But a pheasant won’t circle like a rabbit. I learned to walk the corn stubble downhill toward some impediment—a creek, ditch, or an old sheep fence. A flash of red or green, a rustling in the stalks, and when I pressed them they’d cackle skyward, 20 or 30 feet, hang there a microsecond, then blast off horizontal chased by my Remington copper-washed #5s. Or maybe we’d kick them up in uncut alfalfa, preferably next to corn and water in the late afternoon. They’d eat, drink, then fly into the green snarl, safe from foxes, hawks, and owls. But the cover was too thick to run, and even a middlin’ dog worked fine. Doubles were common, even triples every so often.
Pheasant lasagna, pheasant spaghetti, pheasant fried, baked, stewed, pheasant à la king, pheasant à la corn bread, pheasant à la nothing, those cacklers got me through some mighty lean times. I stuck a 27-inch tail feather in my L.L. Bean shooting hat and won a chamber of commerce contest: a half case of 12-bore #4s, which I shot up soon enough.
And then came Minnesota, where I broke down on my way to Alaska and subsequently tarried, waylaid by a long string of redheaded, green-eyed Norwegian girls. A rocky farm at the end of a long mud road; bacon, beans, and kerosene; a drafty three-room shack where you could throw a cat through the cracks in the walls. Pretty soon there was a tribe of young’uns calling me Pa. Forty acres of pasture and field, 80 of slough and woods. After fur prices took a tank, most trappers hung up their Conibears and the beavers multiplied, plugging every ditch, creek, and culvert for 100 miles in any direction. I trapped a few to pay the taxes, a dollar an acre in those days. The rest I let do what beavers do best: making baby beavers and outengineering Ph.D. hydrologists.
A man could hire a machine to build a fine dam with a government-approved culvert overflow, and it would last till the first deluge, maybe. But a beaver could lay a shoestring of mud wattle that would hold back 200 acres of water for years. I never shot Arkansas, but I’d put that Minnesota flooded timber up against anybody’s—early season mallards, teal and wood ducks, and most years midseason wigeons.

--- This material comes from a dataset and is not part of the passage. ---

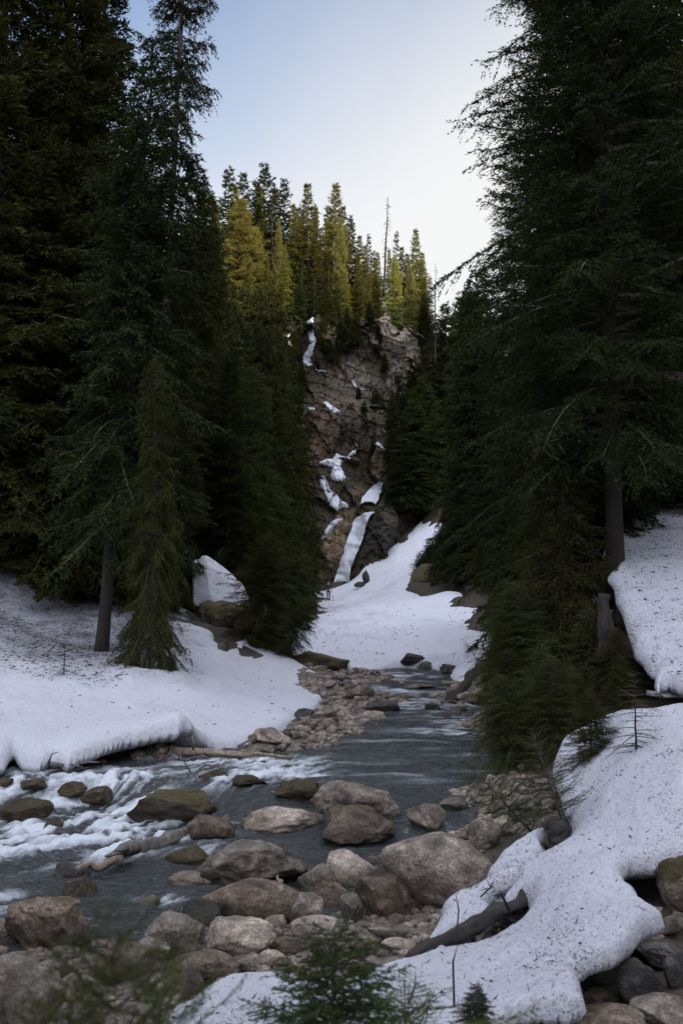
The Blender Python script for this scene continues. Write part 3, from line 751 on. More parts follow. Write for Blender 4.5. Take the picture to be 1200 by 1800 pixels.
def drape(name, poly, material, thick=0.25, step=2.0, seed=0, grow=0.7, attrs=None, smooth=0, **kw):
    """lay a sheet with real thickness on the cliff under the outline given as seen from the viewpoint"""
    p = np.array(poly, float)
    x0, y0 = p.min(0) - step; x1, y1 = p.max(0) + step
    gx = np.arange(x0, x1 + step, step); gy = np.arange(y0, y1 + step, step)
    GX, GY = np.meshgrid(gx, gy); qx, qy = GX.ravel(), GY.ravel()
    qx2 = qx + 1.8 * fbm(qx * .11, qy * .11, seed, 3); qy2 = qy + 1.8 * fbm(qx * .11, qy * .11, seed + 5, 3)
    ins = inside(qx2, qy2, p); d, _, _ = seg_dist(qx2, qy2, p)
    f = grid_faces(*GX.shape); f = f[ins[f].sum(1) >= 3]
    used = np.unique(f.ravel())
    pos = {}; 
    for i in used:
        dr = Vector(ray(qx[i], qy[i])).normalized()
        h, n, _, dist = bvh.ray_cast(camv, dr)
        if h is None: continue
        t = thick * min(1.0, d[i] / (grow * 6)) if ins[i] else 0.0
        t = math.sin(min(t / thick, 1) * 1.57) * thick + 0.05 if thick > 0 else 0
        t *= 1 + 0.4 * float(mnoise.noise((h.x * 1.2, h.y * 1.2, h.z * 1.2 + seed)))
        pos[i] = h - dr * t * 0.7 + Vector((0, 0, t * 0.7)) - dr * 0.04
    F = [q for q in f.tolist() if all(i in pos for i in q) and max(pos[a].y for a in q) - min(pos[a].y for a in q) < 3.0]
    us = sorted({i for q in F for i in q}); rm = {i: k for k, i in enumerate(us)}
    if not F: return None
    V = np.array([pos[i] for i in us]); F = np.array([[rm[i] for i in q] for q in F])
    ed = np.concatenate([F[:, [0, 1]], F[:, [1, 2]], F[:, [2, 3]], F[:, [3, 0]]])
    for _ in range(smooth):
        a = np.zeros_like(V); c = np.zeros(len(V)); np.add.at(a, ed[:, 0], V[ed[:, 1]]); np.add.at(a, ed[:, 1], V[ed[:, 0]]); np.add.at(c, ed.ravel(), 1)
        V = 0.5 * V + 0.5 * a / c[:, None]
    if smooth: V[:, 1] -= 0.5
    # skirt into the rock
    e = np.concatenate([F[:, [0, 1]], F[:, [1, 2]], F[:, [2, 3]], F[:, [3, 0]]]); es = np.sort(e, 1); key = es[:, 0].astype(np.int64) * len(V) + es[:, 1]
    _, inv, cnt = np.unique(key, return_inverse=True, return_counts=True); be = e[cnt[inv] == 1]
    bvx = np.unique(be); m = -np.ones(len(V), int); m[bvx] = np.arange(len(bvx)) + len(V)
    V2 = V[bvx] + np.array([0, 0.45, -0.05]); F2 = np.stack([be[:, 1], be[:, 0], m[be[:, 0]], m[be[:, 1]]], 1)
    V = np.concatenate([V, V2]); F = np.concatenate([F, F2])
    return add(name, mesh_np(name, V, F, [material], attrs={'dirt': np.full(len(V), 0.22)}), **kw)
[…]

Indeed, Minnesota was a bounty beyond casual consideration. I’d chuck stove wood in a pile—clack-clack—and pheasants in the cattails answered back clack for clack. Ruffed grouse roosted in the lovely black spruce around the outhouse, offered extensive commentary on my comings and goings. Had hunger ever overwhelmed ethics, we could’ve had hash browns and yard eggs with grouse and gravy every winter morn.
The warden was a legendary lawman called Big Swede, celebrated in those parts and fondly remembered now that I’m no longer subject to his affections. He was notoriously democratic, writing up everybody and ladling on side-mouth sarcasms till you wished he’d just skip the jawing and get to the paperwork.
I vowed to be a model citizen, and flirted with failure only once and briefly. Me and Leon and Runty were in the Alumacraft on Church Bay, cattails bent over the boat till it looked like a beaver hut. It was howling horizontal snow and the bluebills were decoying to dead bluebills. When we had 18 birds down, I called time. But there was one last bird just begging to be shot, coming into the wind with his feet hanging, a Sears, Roebuck & Company White Powder Wonder aiming for shell-box perfect.
Don’t shoot! Don’t shoot! Somebody did, but not me. One bird over the limit, I spread a generous cussing all around, evoking the Big Swede, lurking for all we knew. About halfway through the ass-chewing, a bald eagle plunged from nowhere and plucked a bluebill from the ice rind. All hands watched him flap away into the darkening birch and spruce never-never. “You satisfied now, Pinckney?”
I was.
And then there were guinea fowl along the headwaters of the Great Zambezi, across the rotten stone slopes of the blue N’Chindeni Hills. A guinea is striped like pillow ticking, about half the size of a Rio Grande turkey and twice as smart. You could see them moving in the mopane scrub—a flash, a flutter, a flitter—but they never gave you a shot. Press them easy, press them hard, circle around to cut them off: nothing worked, and the hillsides echoed with their derisive cackling the instant we abandoned the chase.
The safari car was a big Toyota diesel parked in the downhill willow-brush shade—no windows, roof, or doors, and the steering wheel was on the wrong side. The PH broke out sandwiches, bottled water, and Plan B. “I say there, bwana,” he ventured. “If you’re still set on birds, we could always try Adrenaline Alley.”
Adrenaline Alley?
“Just a wee bit of the thick stuff alongside the Luangua. But you best watch your step down there, bwana. No telling what we might kick up.”